CAREFUL WHISPERS: On Logos, Cox's detached croak conveys an intimacy that satisfies a vague desire somewhere between eavesdropping and voyeurism. |
When last we left Bradford Cox of Deerhunter, it was November of 2008, and he was ready to put that year to bed. A couple of months earlier, an eager fan downloading one of Cox's many "virtual seven-inches" had sleuthed out a whole Mediafire folder full of goodies that Cox had posted but not protected — tracks even better-sounding than those he'd post to his blog like notes slid from under his door.
This unmastered trove came in two forms: what would be Weird Era Cont. — a bonus Deerhunter EP intended to salve the suckage of the premature leak of Microcastle (Kranky) — and a chunk of scruffy-sounding demos titled Logos credited to Cox's solo excursions as Atlas Sound. The shitshow that ensued was the stuff of blog legend, with Cox freaking, lashing out, giving up, declaring Logos dead, then deleting the whole string, apologizing, and attempting to ignore the hundreds of douches who would spend the remainder of 2008 flaming him on every available comment surface: "drama queen," "calculating," "e-stupid."
"I think I'm giving people too much," was the last thing he told me. "Too much music, too much exposure. It's not a good way to keep stable. It's like media chemotherapy."
Zip ahead one year and Deerhunter are suddenly on hiatus, Cox is heading out on tour (at the Paradise next Thursday) but lagging from a three-week bout with pneumonia, and Logos (Kranky) has only now reached its official release date. Were it not for Cox's private output on his blog, 2009 might have seemed as equally disheartening a year. But the refinements made, edges smoothed, and ideas more firmly installed in Logos since those rough mock-ups more than make up for what might have seemed like lost time.
For Cox, the metaphor of "getting big" simply doesn't apply. Whereas the common rock trajectory of success is an outward explosion (followed by dissolution), his pull is inward. Although Logos is more sonically sophisticated than Atlas Sound's 2008 debut, Let the Blind Lead Those Who Can See But Cannot Feel, the close quarters of each track, along with Cox's detached, barely woken croak, convey an intimacy that satisfies a vague desire, somewhere between eavesdropping and outright voyeurism.
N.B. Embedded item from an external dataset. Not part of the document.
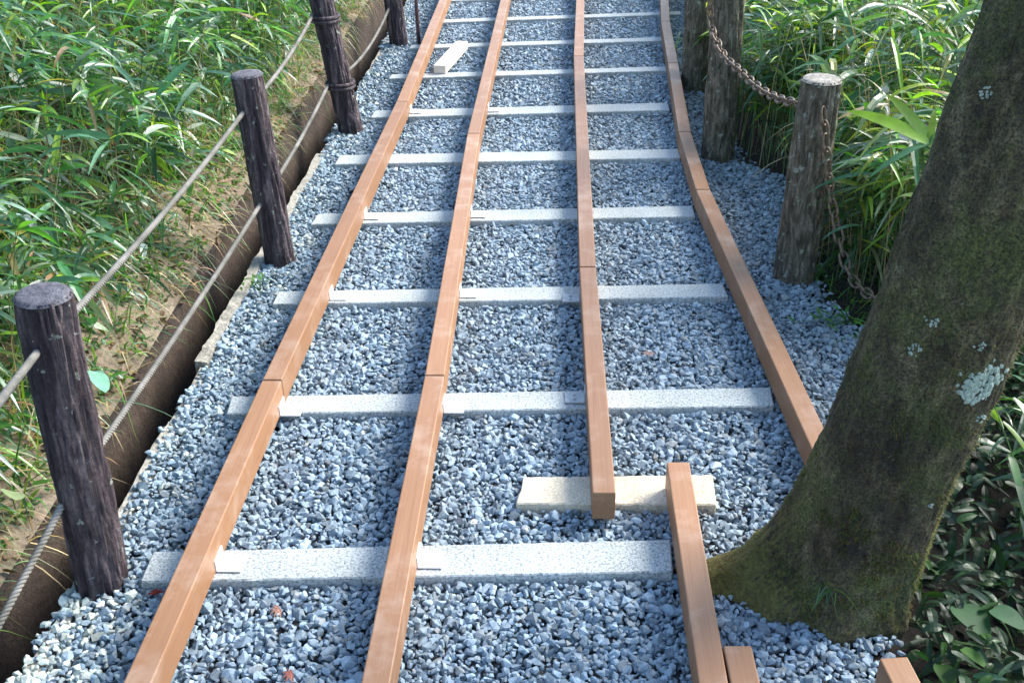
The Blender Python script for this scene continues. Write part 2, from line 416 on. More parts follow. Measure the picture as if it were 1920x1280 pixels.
a, b2 = g2(704, 1280), g2(815, 703)
beam('r2a', ext(a, b2, .9), b2, 'near piece of the second beam from the left, running off the bottom of the view')
c2 = g2(888, 250); beam('r2b', b2, c2, 'middle piece of the second beam from the left, starting at its dark joint')
e2 = g2(946, 0); beam('r2c', c2, ext(c2, e2, 9.2), 'far piece of the second beam from the left, passing right of the white block')
a = g2(1133, 925); b3 = g2(1102, 500); c3 = g2(1085, 105); e3 = g2(1088, 0)
beam('r3a', a, b3, 'near piece of the third beam from the left, its square end resting on the cream slab')
beam('r3b', b3, c3, 'long middle piece of the third beam from the left')
beam('r3c', c3, ext(c3, e3, 9.2), 'far piece of the third beam from the left, beyond its slight bend')
a4 = g2(1545, 845); b4 = g2(1318, 355); c4 = g2(1284, 247); d4 = g2(1262, 118); e4 = g2(1248, 40); f4 = g2(1244, -40)
beam('r4a', ext(b4, a4, 1.97), b4, 'near piece of the rightmost curving beam, disappearing behind the mossy trunk')
beam('r4b', b4, c4, 'short piece of the rightmost curving beam, between two close joints')
beam('r4c', c4, d4, 'piece of the rightmost curving beam beside the chained post')
beam('r4d', d4, e4, 'piece of the rightmost curving beam under the overhanging leaf sprig')
beam('r4e', e4, ext(e4, f4, 9.2), 'farthest piece of the rightmost curving beam at the top of the view')
p5, q5 = g2(1271, 864), g2(1338, 1280)
beam('r5', ext(p5, q5, .9), p5, 'short front beam left of the tree root, its far end on the cream slab')
p6, q6 = g2(1382, 1207), g2(1398, 1280)
beam('r6', ext(p6, q6, .9), p6, 'stub of beam lying tight against the right side of the front beam')
p7, q7 = g2(1674, 1229), g2(1700, 1280)
beam('r7', ext(p7, q7, .95), p7, 'stub of beam in front of the mossy trunk, in the bottom right')

# ------------------------------------------------------------------ sleepers
S = [((287, 1033), (1257, 1010), (262, 1090), (1262, 1071)), ((434, 742), (1445, 725), (424, 775), (1452, 760)),
     ((522, 546), (1355, 531), (510, 570), (1366, 556)), ((596, 400), (1298, 385), (582, 420), (1304, 405)),
     ((637, 291), (1272, 279), (627, 308), (1276, 296)), ((703, 207), (1252, 192), (694, 220), (1256, 206)),
     ((735, 138), (1250, 122), (728, 149), (1254, 135)), ((772, 83), (1252, 67), (766, 92), (1256, 78)),
     ((806, 36), (1275, 19), (800, 45), (1277, 29)), ((835, -4), (1275, -18), (830, 3), (1277, -10))]
SL = ['wide speckled stone sleeper nearest the bottom, ending at the short front beam',
      'speckled stone sleeper under the near joints of the two left beams, with bright brackets',
      'speckled stone sleeper under the joint of the third beam, level with the leaning post foot',
      'pale stone sleeper under the lower joint of the curving right beam',
      'pale stone sleeper under the upper joint of the curving right beam',
      'pale stone sleeper under the far joint of the leftmost beam',
      'pale stone sleeper that carries the near end of the white block',
      'pale stone sleeper that carries the far end of the white block',
      'pale stone sleeper just beyond the white block, second from the top',
      'topmost pale stone sleeper, half cut by the top of the view']
SLEEP = []
def slab(name, pts, h, mat, label, cat, group, ztop=0.0, rough=.0025, seed=1):
    """pts: top outline (world xy), counter-clockwise"""
    c = sum((Vector(p) for p in pts), Vector((0, 0)))/len(pts)
    bm = bmesh.new()
    top = [bm.verts.new((p[0]-c.x, p[1]-c.y, 0)) for p in pts]
    f = bm.faces.new(top)
    r = bmesh.ops.extrude_face_region(bm, geom=[f])
    bmesh.ops.translate(bm, vec=(0, 0, -h), verts=[v for v in r['geom'] if isinstance(v, bmesh.types.BMVert)])
    bmesh.ops.recalc_face_normals(bm, faces=bm.faces)
    lng = [e for e in bm.edges if e.calc_length() > .3]
    bmesh.ops.subdivide_edges(bm, edges=lng, cuts=60, use_grid_fill=True)
    for v_ in bm.verts:
        k = Vector((v_.co.x*40+seed, v_.co.y*40, v_.co.z*40+seed*3))
        v_.co += Vector((0, noise.noise(k)*rough, noise.noise(k*1.3+Vector((5, 5, 5)))*rough*.5))
    sharp = [e for e in bm.edges if len(e.link_faces) == 2 and e.calc_face_angle(0) > .9]
    bmesh.ops.bevel(bm, geom=sharp, offset=.003, segments=1, affect='EDGES')
    o = bm_obj(name, bm, mat); o.location = (c.x, c.y, ztop)
    return tag(o, label, cat, group)
for i, (tl, tr_, bl, br) in enumerate(S):
    P = [G(*bl), G(*br), G(*tr_), G(*tl)]
    if i >= 6:      # keep the same real width on the far ones
        for lo, hi in ((0, 3), (1, 2)):
            mid = (P[lo]+P[hi])/2; dv = (P[hi]-P[lo]); dv = dv*(.085/max(abs(dv.y), 1e-4)); P[lo] = mid-dv/2; P[hi] = mid+dv/2
    SLEEP.append([(p.x, p.y) for p in P])
    slab('stone_sleeper', SLEEP[-1], .075, M['stone'], SL[i], 'sleeper', 'stone sleepers across the path', -.001*(i % 2), seed=i*7.7+1)
cream_px = [(967, 943), (1344, 945), (1336, 888), (979, 893), (984, 903), (972, 925)]
cream = [tuple(G(x, y)[:2]) for x, y in cream_px]
slab('stone_slab', cream, .045, M['cream'], 'short cream stone slab with a broken left end under the third beam', 'slab', None, -.0005, seed=91)
# brackets
sy = [sum(p[1] for p in q)/4 for q in SLEEP]
for i, k1, k2 in ((0, 'r1a', 'r2a'), (1, 'r1a', 'r2a'), (2, 'r1b', 'r2b'), (3, 'r1b', 'r2b'), (5, 'r1c', 'r2c')):
    o_ = -.035 if i == 1 else .0
    bracket(k1, sy[i] + o_, 1); bracket(k2, sy[i] + o_, 1)
bracket('r3a', sy[1], -1); bracket('r3a', sy[2]-.05, -1)

# white block
wb = [G(812, 124, .045), G(836, 123, .045), G(880, 78, .045), G(853, 77, .045)]
wbc = (wb[0]+wb[1]+wb[2]+wb[3])/4
d = ((wb[2]+wb[3])-(wb[0]+wb[1]))/2
bm = box_bm((wb[1]-wb[0]).length*.98, d.length, .045, .002)
o = bm_obj('wooden_block', bm, M['whitewood']); o.location = (wbc.x, wbc.y, .0235); o.rotation_euler.z = math.atan2(-d.x, d.y)
tag(o, 'short white offcut of squared timber lying slantwise between the two left beams', 'wood block')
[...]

Opener "The Light That Failed" suggests that the things at which Deerhunter excelled Cox might be better off handling solo. Acoustic guitars lilt lazily over chimes and squishy electronic textures while he sends stray, shaky lines into the twilit sky. "Criminals" is a bedroom waltz, Cox at his most folksy; "Shelia" finds him pitting his usual nihilism against an unusually straightforward longing ("We'll die alone together/Die alone together/Die alone together"). "Kid Klimax" is a gorgeous refinement of Deerhunter strategies (like gradually thickening textures eventually burning off over long, uncertain endings) — it's perhaps the first time that Cox solo doesn't sound lonely, somewhat bored, or worse yet, abandoned. He actually sounds free.